Wahlberg, in a pardon application filed in November and pending before the parole board, acknowledges he was a teenage delinquent mixed up in drugs, alcohol and the wrong crowd.
He points to his successful acting career, restaurant ventures and philanthropic work with inner-city teens as evidence he's turned his life around.
"I have apologized, many times," he said in December. "The first opportunity I had to apologize was right there in court when all the dust had settled and I was getting shackled and taken away, and making sure I paid my debt to society and continue to try and do things that make up for the mistakes that I've made."
Court documents in the 1986 attack identify Wahlberg among a group of white boys who harassed the school group as they were leaving Savin Hill Beach in Dorchester, a mixed but segregated Boston neighborhood that had seen racial tensions during the years the city was under court-ordered school integration.

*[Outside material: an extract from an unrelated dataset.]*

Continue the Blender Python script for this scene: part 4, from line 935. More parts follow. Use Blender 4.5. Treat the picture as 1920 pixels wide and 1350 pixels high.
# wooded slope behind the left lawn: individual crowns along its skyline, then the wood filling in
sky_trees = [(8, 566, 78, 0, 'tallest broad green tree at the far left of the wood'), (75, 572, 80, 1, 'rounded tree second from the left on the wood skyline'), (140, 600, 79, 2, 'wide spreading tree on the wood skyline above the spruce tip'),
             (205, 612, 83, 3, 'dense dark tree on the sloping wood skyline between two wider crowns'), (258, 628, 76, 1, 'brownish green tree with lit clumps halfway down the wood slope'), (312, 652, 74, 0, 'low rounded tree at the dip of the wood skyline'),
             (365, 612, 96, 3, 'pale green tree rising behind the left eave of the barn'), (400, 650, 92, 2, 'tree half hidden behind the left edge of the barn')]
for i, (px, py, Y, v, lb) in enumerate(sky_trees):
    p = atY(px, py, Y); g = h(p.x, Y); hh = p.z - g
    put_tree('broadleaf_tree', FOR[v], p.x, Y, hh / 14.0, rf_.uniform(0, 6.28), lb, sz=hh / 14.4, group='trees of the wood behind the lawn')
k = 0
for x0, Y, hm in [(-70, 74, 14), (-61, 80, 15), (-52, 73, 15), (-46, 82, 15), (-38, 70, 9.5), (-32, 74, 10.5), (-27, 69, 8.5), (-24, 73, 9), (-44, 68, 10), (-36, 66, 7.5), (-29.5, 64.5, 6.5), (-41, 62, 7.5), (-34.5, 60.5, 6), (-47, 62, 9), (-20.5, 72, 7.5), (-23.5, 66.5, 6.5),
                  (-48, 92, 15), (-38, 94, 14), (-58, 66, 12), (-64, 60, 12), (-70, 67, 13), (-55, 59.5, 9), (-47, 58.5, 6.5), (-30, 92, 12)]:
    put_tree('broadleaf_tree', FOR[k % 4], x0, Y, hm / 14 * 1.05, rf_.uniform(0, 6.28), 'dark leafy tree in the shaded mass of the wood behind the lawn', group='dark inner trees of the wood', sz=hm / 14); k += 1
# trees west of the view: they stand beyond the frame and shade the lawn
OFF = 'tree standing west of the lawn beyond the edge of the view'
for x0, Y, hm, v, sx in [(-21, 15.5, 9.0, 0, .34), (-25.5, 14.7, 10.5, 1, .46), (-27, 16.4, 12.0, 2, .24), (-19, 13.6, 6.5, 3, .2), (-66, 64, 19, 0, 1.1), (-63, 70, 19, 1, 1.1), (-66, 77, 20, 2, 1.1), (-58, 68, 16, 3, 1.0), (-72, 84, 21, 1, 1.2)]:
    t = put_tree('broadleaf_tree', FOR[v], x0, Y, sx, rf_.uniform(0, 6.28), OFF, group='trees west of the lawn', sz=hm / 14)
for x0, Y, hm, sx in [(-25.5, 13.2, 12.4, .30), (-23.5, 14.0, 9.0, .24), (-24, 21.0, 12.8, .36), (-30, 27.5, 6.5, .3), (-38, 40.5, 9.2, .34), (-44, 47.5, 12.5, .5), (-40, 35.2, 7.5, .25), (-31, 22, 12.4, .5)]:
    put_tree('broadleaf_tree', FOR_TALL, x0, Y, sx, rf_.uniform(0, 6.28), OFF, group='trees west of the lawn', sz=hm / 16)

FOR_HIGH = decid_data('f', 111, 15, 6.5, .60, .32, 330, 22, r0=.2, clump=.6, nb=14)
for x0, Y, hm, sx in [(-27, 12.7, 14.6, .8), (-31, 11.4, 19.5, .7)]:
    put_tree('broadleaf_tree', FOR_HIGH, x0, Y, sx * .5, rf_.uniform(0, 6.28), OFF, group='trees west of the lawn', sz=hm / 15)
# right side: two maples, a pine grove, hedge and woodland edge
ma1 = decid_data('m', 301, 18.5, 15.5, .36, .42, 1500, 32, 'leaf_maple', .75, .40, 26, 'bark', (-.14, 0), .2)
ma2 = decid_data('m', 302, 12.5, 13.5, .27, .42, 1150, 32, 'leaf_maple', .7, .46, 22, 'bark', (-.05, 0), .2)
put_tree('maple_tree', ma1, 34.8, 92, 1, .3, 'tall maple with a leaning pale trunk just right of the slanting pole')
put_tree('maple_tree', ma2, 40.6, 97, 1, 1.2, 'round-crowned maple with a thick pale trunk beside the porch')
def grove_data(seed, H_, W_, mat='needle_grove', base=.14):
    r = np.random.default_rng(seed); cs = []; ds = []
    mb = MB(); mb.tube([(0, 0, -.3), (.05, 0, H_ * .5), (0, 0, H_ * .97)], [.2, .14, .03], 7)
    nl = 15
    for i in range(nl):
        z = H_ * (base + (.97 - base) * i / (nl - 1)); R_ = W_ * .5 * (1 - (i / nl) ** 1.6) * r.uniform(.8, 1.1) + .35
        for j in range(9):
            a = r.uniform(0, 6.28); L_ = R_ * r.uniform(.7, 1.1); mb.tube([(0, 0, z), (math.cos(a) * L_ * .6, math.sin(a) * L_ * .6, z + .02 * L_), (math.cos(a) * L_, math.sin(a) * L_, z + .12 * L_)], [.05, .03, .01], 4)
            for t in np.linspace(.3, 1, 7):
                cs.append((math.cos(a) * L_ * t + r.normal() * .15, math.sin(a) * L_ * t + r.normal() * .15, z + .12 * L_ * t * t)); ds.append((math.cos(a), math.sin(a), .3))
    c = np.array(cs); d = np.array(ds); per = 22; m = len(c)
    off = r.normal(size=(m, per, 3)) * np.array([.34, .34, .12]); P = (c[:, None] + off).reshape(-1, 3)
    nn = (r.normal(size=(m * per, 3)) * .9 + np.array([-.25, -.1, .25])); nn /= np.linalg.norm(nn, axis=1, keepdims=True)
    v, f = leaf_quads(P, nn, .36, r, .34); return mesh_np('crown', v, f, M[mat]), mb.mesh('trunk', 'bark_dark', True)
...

The boys chased the black children down the street, repeatedly shouting "n-----" and hurling rocks until an ambulance driver intervened. Wahlberg was 15 at the time.
Atwood says she still bears a scar from getting hit by a rock. No one was seriously injured, but the attack left a lasting impression.
"I was really scared. My heart was beating fast. I couldn't believe it was happening. The names. The rocks. The kids chasing," Belmonte told the AP.
Wahlberg and two other white teens were issued a civil rights injunction: essentially a stern warning that if they committed another hate crime, they would be sent to jail.
In 1988, Wahlberg, then 16, attacked two Vietnamese men while trying to steal beer near his Dorchester home.
According to the sentencing memorandum, he confronted Thanh Lam, a Vietnamese man, as he was getting out of his car with two cases of beer. Wahlberg called Lam a "Vietnam f------ s---" and beat him over the head with a 5-foot wooden stick until Lam lost consciousness and the rod broke in two.
Documents say Wahlberg ran up to another Vietnamese man, Hoa Trinh, and asked for help hiding. After a police cruiser drove past, he punched Trinh in the eye. Later, he made crude remarks about Asians.
Wahlberg ultimately was convicted as an adult of two counts of assault and battery with a dangerous weapon, marijuana possession and criminal contempt for violating the prior civil rights injunction. He was given a three-month prison sentence, of which he served about 45 days.
Trinh declined to be interviewed by AP, and efforts to locate Lam were unsuccessful.
Judith Beals, a former state prosecutor involved in the cases, said Wahlberg's crimes stand out because he violated the injunction with an even more violent attack on people of yet another race.
"It was a hate crime and that's exactly what should be on his record forever," Atwood said.